Normally, when gdb "Cannot access memory at" $pc, it indicates one of
two things: (1) the code took a wild jump and crsahed because it was
trying to execute out of nonexistent (virtual) memory, or (2) it was
executing in a mapped memory segment which was not saved in the core.
For a SIGILL, I'd expect (2) to be more likely, because I'd expect (1)
to produce a memory fault signal - SIGBUS or SIGSEGV.

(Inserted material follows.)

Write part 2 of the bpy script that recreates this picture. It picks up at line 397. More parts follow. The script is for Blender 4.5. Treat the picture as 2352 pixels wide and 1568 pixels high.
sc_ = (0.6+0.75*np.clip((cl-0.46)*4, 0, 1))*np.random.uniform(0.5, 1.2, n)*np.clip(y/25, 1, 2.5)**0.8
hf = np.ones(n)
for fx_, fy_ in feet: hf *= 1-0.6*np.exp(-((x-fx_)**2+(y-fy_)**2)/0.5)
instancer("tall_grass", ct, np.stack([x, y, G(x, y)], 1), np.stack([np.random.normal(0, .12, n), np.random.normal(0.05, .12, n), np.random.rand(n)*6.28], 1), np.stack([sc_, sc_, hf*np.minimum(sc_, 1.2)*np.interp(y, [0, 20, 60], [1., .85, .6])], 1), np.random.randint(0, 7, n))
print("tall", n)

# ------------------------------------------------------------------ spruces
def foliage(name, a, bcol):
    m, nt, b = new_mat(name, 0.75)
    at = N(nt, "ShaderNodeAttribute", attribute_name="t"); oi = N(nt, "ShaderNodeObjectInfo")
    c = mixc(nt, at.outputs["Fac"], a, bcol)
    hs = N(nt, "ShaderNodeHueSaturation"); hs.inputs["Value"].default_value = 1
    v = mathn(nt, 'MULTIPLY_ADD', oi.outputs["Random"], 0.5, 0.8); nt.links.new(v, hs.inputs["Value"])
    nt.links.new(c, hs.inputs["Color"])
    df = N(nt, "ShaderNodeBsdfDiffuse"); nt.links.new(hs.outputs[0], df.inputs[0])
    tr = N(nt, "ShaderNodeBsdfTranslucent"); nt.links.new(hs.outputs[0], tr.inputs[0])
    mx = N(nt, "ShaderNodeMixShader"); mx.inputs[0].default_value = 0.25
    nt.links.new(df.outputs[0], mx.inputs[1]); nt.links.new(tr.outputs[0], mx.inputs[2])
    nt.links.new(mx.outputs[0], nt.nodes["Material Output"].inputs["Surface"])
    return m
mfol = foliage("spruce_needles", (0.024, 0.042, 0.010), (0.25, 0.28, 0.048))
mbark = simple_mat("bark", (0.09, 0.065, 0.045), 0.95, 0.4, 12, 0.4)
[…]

In this case, because we're on a VAX, I can identify 0x80196183 as
being in system space (the high two bits are 10).  Thus, either this is
a case of (1) that landed in system space by chance and generated
SIGILL rather than SIGBUS or SIGSEGV for reasons I'd have to dig around
in the VAX code to undrestand, or the NetBSD version you're using has a
user page in system space and the process was executing out of it (or
trying to - if it has a user page but it doesn't contain code, at least
not at that address, and the process jumped to it incorrectly, that
would explain everything, even the SIGILL), and either it isn't there
(at another address?) when you ran gdb or the way gdb's support
facility accesses memory can't see it.

You said this was on a 4k/60.  I don't recall whether that has any
macrocoded instructions the way the uV2 does; if so, I think they
usually end up executing emulation code inside system space in user
mode, and if that's what's happening here then this could incidate a
bug in the macrocode or it could indicate that the macrocode emulation
detected a problem and faulted deliberately.

It might be worth checking your kernel's symbol table to see if that
address is within anything known to the kernel.  It looks a bit high
for that to be very plausible to me, but I've been surprised before.